There are cosmic levels corresponding to the levels in our own psychophysical personality because the individual and the universe are co-relatives of each other, and act and react in a comprehensive manner. We may say an individual is a cross section of the whole universe. We will find in each individual entity a miniature universe. In traditional language, these stages, or levels of manifestation, are called Bhuloka, the earthly level, and beyond that is Bhuvarloka, the astral world, which is somewhat comparable to our vital layer of individual personality. These levels cannot be seen with the eyes, just as we cannot see our own subtle body. They are higher levels, one above the other. There is another level, which is more subtle, called Svarloka. In the Puranas it is regarded as the heaven of the gods, the abode of resplendent beings with shining bodies of fire who are not materially encumbered in any way. The gods are supposed to be capable of penetrating even hard rock because their bodies are the fine substance of the fire principle. These are the heavens of the religious scriptures.

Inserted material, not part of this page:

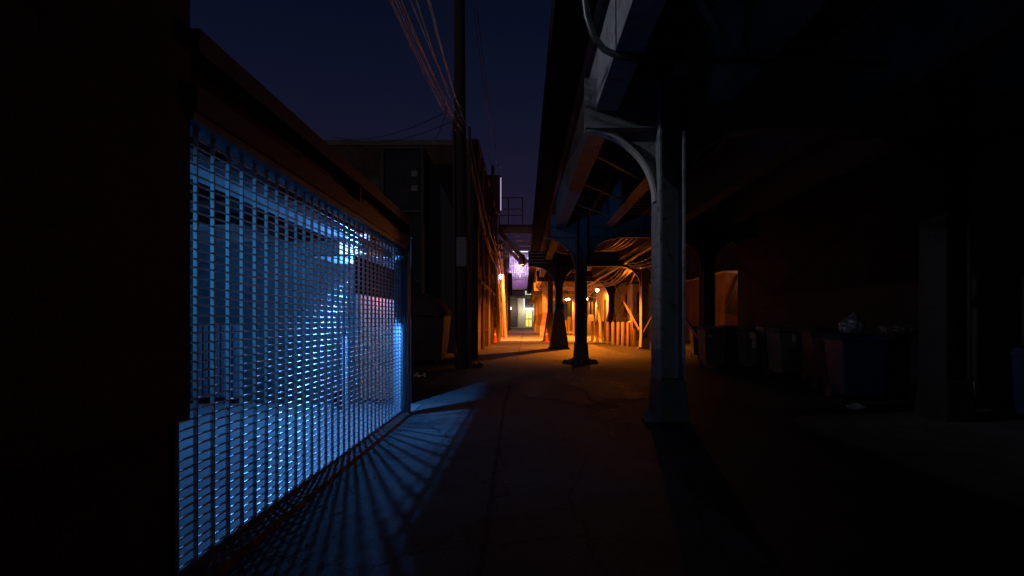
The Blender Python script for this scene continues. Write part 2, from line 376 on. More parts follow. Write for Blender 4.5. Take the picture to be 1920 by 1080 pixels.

Higher than that is Maharloka, a level where even the fire-like individuality gradually tends to evaporate into a larger and wider comprehensiveness. In the Puranas there are fantastic descriptions of the residents, or the denizens, of this realm. They tend to touch each other just as flames of fire can touch each other, wherein we cannot know whether there are two flames or they are actually commingling into a single flame. A complete merger does not take place, but the flame of the rarefied personality has a tendency to move towards immersing itself in another flame that is also like itself. Inconceivable are all these to our minds. Beyond Maharloka is Janaloka, another subtle realm where only Masters live, and not ordinary mortals. Great potentials of cosmic power are imbedded in every denizen of that wonderful, magnificent realm which is unthinkable, inexpressible, and totally transcendent to our understanding.

These names may be difficult to comprehend, and only indicate the subtlety of the manifestation of being—so subtle that the winds of individual existence blow into the location, as it were, of individuals of a similar type. Winds blow over winds, we may say. When winds blow, we do not know what is blowing. Winds blow from all sides and collide from one side to another. A gale can rush from one direction and come in contact with a similar gale from another direction. Wonderful! That is the only word we can use to describe this state.

Beyond Janaloka is Tapoloka, where the austerity of individuality reaches such a pinnacle that the consciousness of individual selfhood tends towards evaporating, like burnt camphor. When camphor is inflamed with heat, it melts into a vaporous ubiquitous substance, and it is said that such is the experience of these Masters, these austere individuals. We need not call them individuals at all. They are super-individuals; we cannot use a better word. They are the meeting point of the cosmic and the subtle individual substance, one shaking hands with the other.

An illustration of this kind of experience is mentioned in the Chhandogya Upanishad. When the seeking consciousness rises gradually in the process of the samadhis mentioned, it reaches a particular stage where it has no individual or personal motive. In the lower levels, there is motivation. The seeker feels that something has to be done; meditation is to be carried on, and concentration is to be directed in this fashion. But that is only up to a level where there is self-consciousness of the seeking spirit. A stage is reached where it is about to reach the sea of existence. When the river moves towards the waves of the ocean, we cannot say whether the river exists or does not exist. It is both there and not there.